● Prompt:
The line holding "bpy.data.objects.remove(o)" is the last one to output; start at the first line of the data, keep every line in between exactly, and leave out pictures.

BEGIN Data section

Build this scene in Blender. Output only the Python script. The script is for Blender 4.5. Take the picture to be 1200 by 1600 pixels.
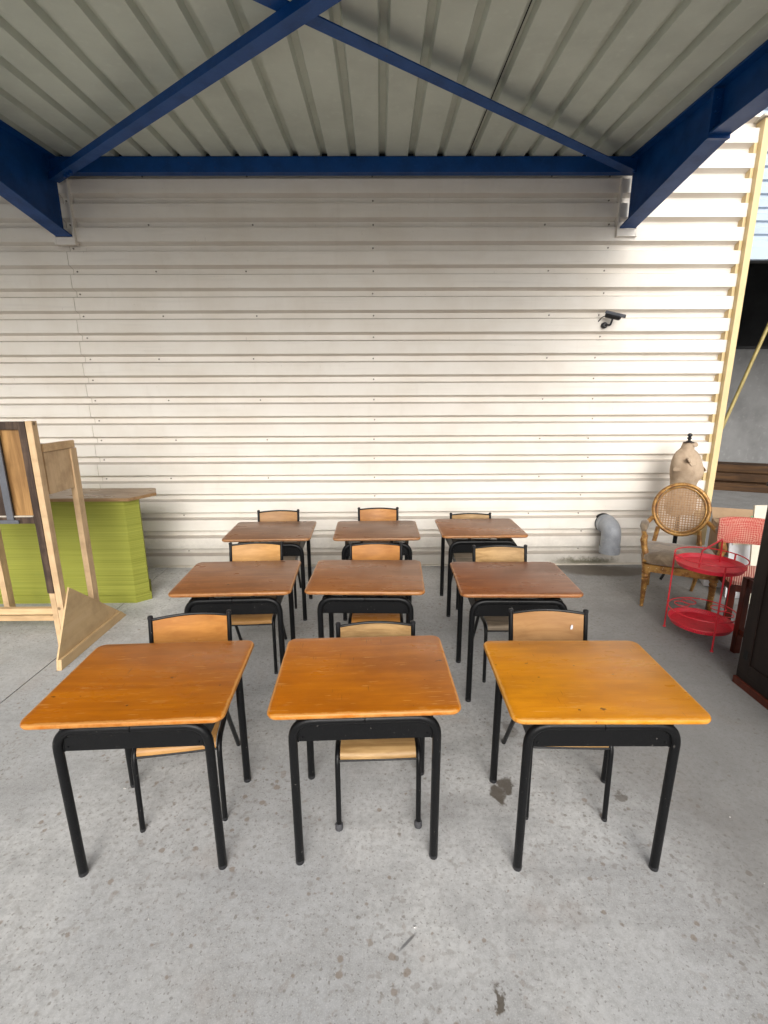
import bpy, bmesh, math, random
from mathutils import Vector, Matrix
R = math.radians
random.seed(7)
S = bpy.context.scene
COL = S.collection
for o in list(bpy.data.objects):
    bpy.data.objects.remove(o)

# ------------------------------------------------------------------ camera, sky, sun, exposure
cd = bpy.data.cameras.new('camera'); cam = bpy.data.objects.new('camera', cd); COL.objects.link(cam)
cd.sensor_fit = 'VERTICAL'; cd.sensor_height = 32.0; cd.sensor_width = 24.0
cd.lens = 749.94 * 32.0 / 1600.0
cd.clip_start = 0.05; cd.clip_end = 3000
p_, y_, r_ = R(13.516), R(0.434), R(-0.229)
fw = Vector((math.sin(y_) * math.cos(p_), math.cos(y_) * math.cos(p_), -math.sin(p_)))
ri = Vector((math.cos(y_), -math.sin(y_), 0)); up = ri.cross(fw)
r2 = math.cos(r_) * ri + math.sin(r_) * up; u2 = -math.sin(r_) * ri + math.cos(r_) * up
m4 = Matrix((r2, u2, -fw)).transposed().to_4x4(); m4.translation = Vector((0, 0, 1.83))
cam.matrix_world = m4
S.camera = cam

SUN_EL, SUN_AZ = 27.0, 176.0          # azimuth: clockwise from +Y; behind the camera, to the right
w = bpy.data.worlds.new('World'); S.world = w; w.use_nodes = True
nt = w.node_tree; nt.nodes.clear()
sky = nt.nodes.new('ShaderNodeTexSky'); sky.sky_type = 'NISHITA'; sky.sun_disc = False
sky.sun_elevation = R(SUN_EL); sky.sun_rotation = R(SUN_AZ)
sky.air_density = 1.0; sky.dust_density = 6.0; sky.ozone_density = 1.0
hs = nt.nodes.new('ShaderNodeHueSaturation'); hs.inputs['Saturation'].default_value = 0.22
bg = nt.nodes.new('ShaderNodeBackground'); bg.inputs['Strength'].default_value = 0.14
wo = nt.nodes.new('ShaderNodeOutputWorld')
nt.links.new(sky.outputs[0], hs.inputs['Color']); nt.links.new(hs.outputs[0], bg.inputs[0]); nt.links.new(bg.outputs[0], wo.inputs[0])
sl = bpy.data.lights.new('sun', 'SUN'); sl.energy = 1.35; sl.angle = R(62); sl.color = (1.0, 0.985, 0.965)
so = bpy.data.objects.new('sun', sl); COL.objects.link(so)
sd = Vector((math.sin(R(SUN_AZ)) * math.cos(R(SUN_EL)), math.cos(R(SUN_AZ)) * math.cos(R(SUN_EL)), math.sin(R(SUN_EL))))
so.rotation_euler = sd.to_track_quat('Z', 'Y').to_euler(); so.location = sd * 30
vs = S.view_settings; vs.view_transform = 'Standard'; vs.look = 'None'; vs.gamma = 1.0; vs.use_curve_mapping = False
vs.exposure = 0.26
S.cycles.max_bounces = 6; S.cycles.diffuse_bounces = 4; S.cycles.glossy_bounces = 2; S.cycles.use_adaptive_sampling = True; S.cycles.adaptive_threshold = 0.025

# ------------------------------------------------------------------ object helpers
def link(name, bm, mat, parent=None, smooth=False, loc=None):
    me = bpy.data.meshes.new(name); bm.normal_update(); bm.to_mesh(me); bm.free()
    if smooth:
        for p in me.polygons: p.use_smooth = True
        try: me.set_sharp_from_angle(angle=R(40))
        except Exception: pass
    me.materials.append(mat)
    return link_me(name, me, parent, loc)
def link_me(name, me, parent=None, loc=None):
    o = bpy.data.objects.new(name, me); COL.objects.link(o)
    if parent: o.parent = parent
    if loc: o.location = loc
    return o
def tag(o, label=None, cat=None, group=None, kind=None):
    if label: o['label'] = label
    if cat: o['category'] = cat
    if group: o['group'] = group
    if kind: o['kind'] = kind
    return o
def thing(name, label, cat, loc=(0, 0, 0), rz=0.0, group=None):
    o = bpy.data.objects.new(name, None); COL.objects.link(o); o.empty_display_size = 0.1
    o.location = loc; o.rotation_euler = (0, 0, rz)
    return tag(o, label, cat, group)
def copy_tree(o, parent=None):
    c = o.copy(); COL.objects.link(c); c.parent = parent
    for ch in list(o.children): copy_tree(ch, c)
    return c
def V(*a): return Vector(a)
def box(bm, x0, x1, y0, y1, z0, z1, bev=0.0, M=None):
    t = bmesh.new()
    bmesh.ops.create_cube(t, size=1.0)
    for v in t.verts:
        v.co = Vector(((x0 + x1) / 2 + v.co.x * (x1 - x0), (y0 + y1) / 2 + v.co.y * (y1 - y0), (z0 + z1) / 2 + v.co.z * (z1 - z0)))
    if bev: bmesh.ops.bevel(t, geom=list(t.edges), offset=bev, segments=2, profile=0.6, affect='EDGES')
    merge(bm, t, M)
    return bm
def merge(bm, t, M=None):
    t.verts.ensure_lookup_table()
    nv = [bm.verts.new(M @ v.co if M else v.co) for v in t.verts]
    for f in t.faces:
        try: bm.faces.new([nv[v.index] for v in f.verts])
        except ValueError: pass
    t.free()
def B(*a, **k): return box(bmesh.new(), *a, **k)
def fillet(pts, rad, n=6):
    pts = [Vector(p) for p in pts]; out = [pts[0]]
    for i in range(1, len(pts) - 1):
        r = rad[i - 1] if isinstance(rad, (list, tuple)) else rad
        a, b, c = pts[i - 1], pts[i], pts[i + 1]
        d1 = (a - b).normalized(); d2 = (c - b).normalized()
        ang = d1.angle(d2)
        if r <= 0 or ang > 3.1: out.append(b); continue
        t = min(r / math.tan(ang / 2), (a - b).length * .49, (c - b).length * .49)
        p0, p1 = b + d1 * t, b + d2 * t
        for k in range(n + 1):
            s = k / n; out.append(p0 * (1 - s) ** 2 + b * 2 * s * (1 - s) + p1 * s * s)
    out.append(pts[-1]); return out
def tube(bm, path, r, seg=10, closed=False, caps=True):
    path = [Vector(p) for p in path]; n = len(path); rings = []
    def tan(i):
        if closed: return (path[(i + 1) % n] - path[(i - 1) % n]).normalized()
        return (path[min(i + 1, n - 1)] - path[max(i - 1, 0)]).normalized()
    t = tan(0); nrm = t.orthogonal().normalized()
    for i in range(n):
        t = tan(i); nrm = (nrm - t * nrm.dot(t)).normalized(); bi = t.cross(nrm)
        rr = r[i] if isinstance(r, (list, tuple)) else r
        rings.append([bm.verts.new(path[i] + (nrm * math.cos(2 * math.pi * k / seg) + bi * math.sin(2 * math.pi * k / seg)) * rr) for k in range(seg)])
    for i in range(n if closed else n - 1):
        a, b = rings[i], rings[(i + 1) % n]
        off = 0
        if closed and i == n - 1:
            off = min(range(seg), key=lambda q: (a[0].co - b[q].co).length)
        for k in range(seg):
            bm.faces.new((a[k], a[(k + 1) % seg], b[(k + 1 + off) % seg], b[(k + off) % seg]))
    if caps and not closed:
        bm.faces.new(list(reversed(rings[0]))); bm.faces.new(rings[-1])
    return bm
def T(path, r, **k): return tube(bmesh.new(), path, r, **k)
def prism(bm, poly, z0, z1, M=None):
    """polygon in XY extruded in Z (optionally transformed)"""
    t = bmesh.new(); n = len(poly)
    a = [t.verts.new((x, y, z0)) for x, y in poly]; b = [t.verts.new((x, y, z1)) for x, y in poly]
    t.faces.new(list(reversed(a))); t.faces.new(b)
    for i in range(n): t.faces.new((a[i], a[(i + 1) % n], b[(i + 1) % n], b[i]))
    t.verts.index_update(); merge(bm, t, M); return bm
def lathe(bm, prof, seg=24, c=(0, 0, 0)):
    rings = [[bm.verts.new((c[0] + r * math.cos(2 * math.pi * k / seg), c[1] + r * math.sin(2 * math.pi * k / seg), c[2] + z)) for k in range(seg)] for r, z in prof]
    for a, b in zip(rings, rings[1:]):
        for k in range(seg): bm.faces.new((a[k], a[(k + 1) % seg], b[(k + 1) % seg], b[k]))
    bm.faces.new(list(reversed(rings[0]))); bm.faces.new(rings[-1]); return bm
def rrect(w, d, r, n=6):
    pts = []
    for cx, cy, a0 in ((w / 2 - r, d / 2 - r, 0), (-w / 2 + r, d / 2 - r, 90), (-w / 2 + r, -d / 2 + r, 180), (w / 2 - r, -d / 2 + r, 270)):
        for k in range(n + 1):
            a = R(a0 + 90 * k / n); pts.append((cx + r * math.cos(a), cy + r * math.sin(a)))
    return pts
def slab(bm, w, d, r, prof, n=6):
    """rounded slab: prof = list of (inset, z) from bottom to top"""
    rings = []
    for ins, z in prof:
        rings.append([bm.verts.new((x, y, z)) for x, y in rrect(w - 2 * ins, d - 2 * ins, max(r - ins, .004), n)])
    m = len(rings[0])
    for a, b in zip(rings, rings[1:]):
        for k in range(m): bm.faces.new((a[k], a[(k + 1) % m], b[(k + 1) % m], b[k]))
    bm.faces.new(list(reversed(rings[0]))); bm.faces.new(rings[-1]); return bm

# ------------------------------------------------------------------ material helpers
class NT:
    def __init__(s, name):
        s.m = bpy.data.materials.new(name); s.m.use_nodes = True
        s.t = s.m.node_tree; s.t.nodes.clear()
        s.out = s.n('ShaderNodeOutputMaterial'); s.b = s.n('ShaderNodeBsdfPrincipled'); s.l(s.b.outputs[0], s.out.inputs[0])
        s.tc = s.n('ShaderNodeTexCoord')
    def n(s, typ, **k):
        q = s.t.nodes.new(typ)
        for a, v in k.items(): setattr(q, a, v)
        return q
    def l(s, a, b): s.t.links.new(a, b)
    def val(s, sock, v):
        if hasattr(v, 'is_output') or hasattr(v, 'links'): s.l(v, sock)
        else: sock.default_value = v
    def map(s, src, scale=(1, 1, 1), loc=(0, 0, 0), rot=(0, 0, 0)):
        q = s.n('ShaderNodeMapping'); q.inputs['Scale'].default_value = scale; q.inputs['Location'].default_value = loc; q.inputs['Rotation'].default_value = rot
        s.l(src, q.inputs['Vector']); return q.outputs[0]
    def noise(s, vec, scale=5, detail=4, rough=.55, dist=0):
        q = s.n('ShaderNodeTexNoise'); s.l(vec, q.inputs['Vector'])
        q.inputs['Scale'].default_value = scale; q.inputs['Detail'].default_value = detail; q.inputs['Roughness'].default_value = rough; q.inputs['Distortion'].default_value = dist
        return q.outputs['Fac']
    def vor(s, vec, scale=5, feature='F1', rnd=1.0):
        q = s.n('ShaderNodeTexVoronoi', feature=feature); s.l(vec, q.inputs['Vector']); q.inputs['Scale'].default_value = scale; q.inputs['Randomness'].default_value = rnd
        return q
    def ramp(s, f, stops):
        q = s.n('ShaderNodeValToRGB'); s.l(f, q.inputs[0]); e = q.color_ramp.elements
        while len(e) < len(stops): e.new(0.5)
        for i, (p, c) in enumerate(stops):
            e[i].position = p; e[i].color = (c if isinstance(c, (tuple, list)) else (c, c, c)) + ((1,) if not isinstance(c, (tuple, list)) or len(c) == 3 else ())
        return q.outputs[0]
    def smooth(s, f, a, b):
        q = s.n('ShaderNodeMapRange', interpolation_type='SMOOTHSTEP'); s.l(f, q.inputs[0]); q.inputs[1].default_value = a; q.inputs[2].default_value = b
        return q.outputs[0]
    def mix(s, f, a, b, mode='MIX'):
        q = s.n('ShaderNodeMix', data_type='RGBA', blend_type=mode)
        s.val(q.inputs[0], f)
        for sock, v in ((q.inputs[6], a), (q.inputs[7], b)):
            if isinstance(v, (tuple, list)): sock.default_value = tuple(v) + (1,) if len(v) == 3 else v
            else: s.l(v, sock)
        return q.outputs[2]
    def math(s, op, a, b=None, c=None):
        q = s.n('ShaderNodeMath', operation=op); s.val(q.inputs[0], a)
        if b is not None: s.val(q.inputs[1], b)
        if c is not None: s.val(q.inputs[2], c)
        return q.outputs[0]
    def bump(s, h, strength=.3, dist=.01, nrm=None):
        q = s.n('ShaderNodeBump'); s.l(h, q.inputs['Height']); q.inputs['Strength'].default_value = strength; q.inputs['Distance'].default_value = dist
        if nrm: s.l(nrm, q.inputs['Normal'])
        s.l(q.outputs[0], s.b.inputs['Normal']); return q.outputs[0]
    def set(s, color=None, rough=None, metal=None, spec=None, coat=None):
        for nme, v in (('Base Color', color), ('Roughness', rough), ('Metallic', metal), ('Specular IOR Level', spec), ('Coat Weight', coat)):
            if v is None: continue
            k = s.b.inputs[nme]
            if isinstance(v, (tuple, list)): k.default_value = tuple(v) + (1,) if len(v) == 3 else v
            else: s.val(k, v)
        return s.m
    def world(s):
        g = s.n('ShaderNodeNewGeometry'); return g.outputs['Position']
    def rnd(s):
        return s.n('ShaderNodeObjectInfo').outputs['Random']
    def objvec(s):
        """object coordinates shifted per object so copies differ"""
        q = s.n('ShaderNodeObjectInfo'); mu = s.math('MULTIPLY', q.outputs['Random'], 37.0)
        a = s.n('ShaderNodeVectorMath', operation='ADD'); s.l(s.tc.outputs['Object'], a.inputs[0]); s.l(mu, a.inputs[1]); return a.outputs[0]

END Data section

● Exercise solution:
Build this scene in Blender. Output only the Python script. The script is for Blender 4.5. Take the picture to be 1200 by 1600 pixels.
import bpy, bmesh, math, random
from mathutils import Vector, Matrix
R = math.radians
random.seed(7)
S = bpy.context.scene
COL = S.collection
for o in list(bpy.data.objects):
    bpy.data.objects.remove(o)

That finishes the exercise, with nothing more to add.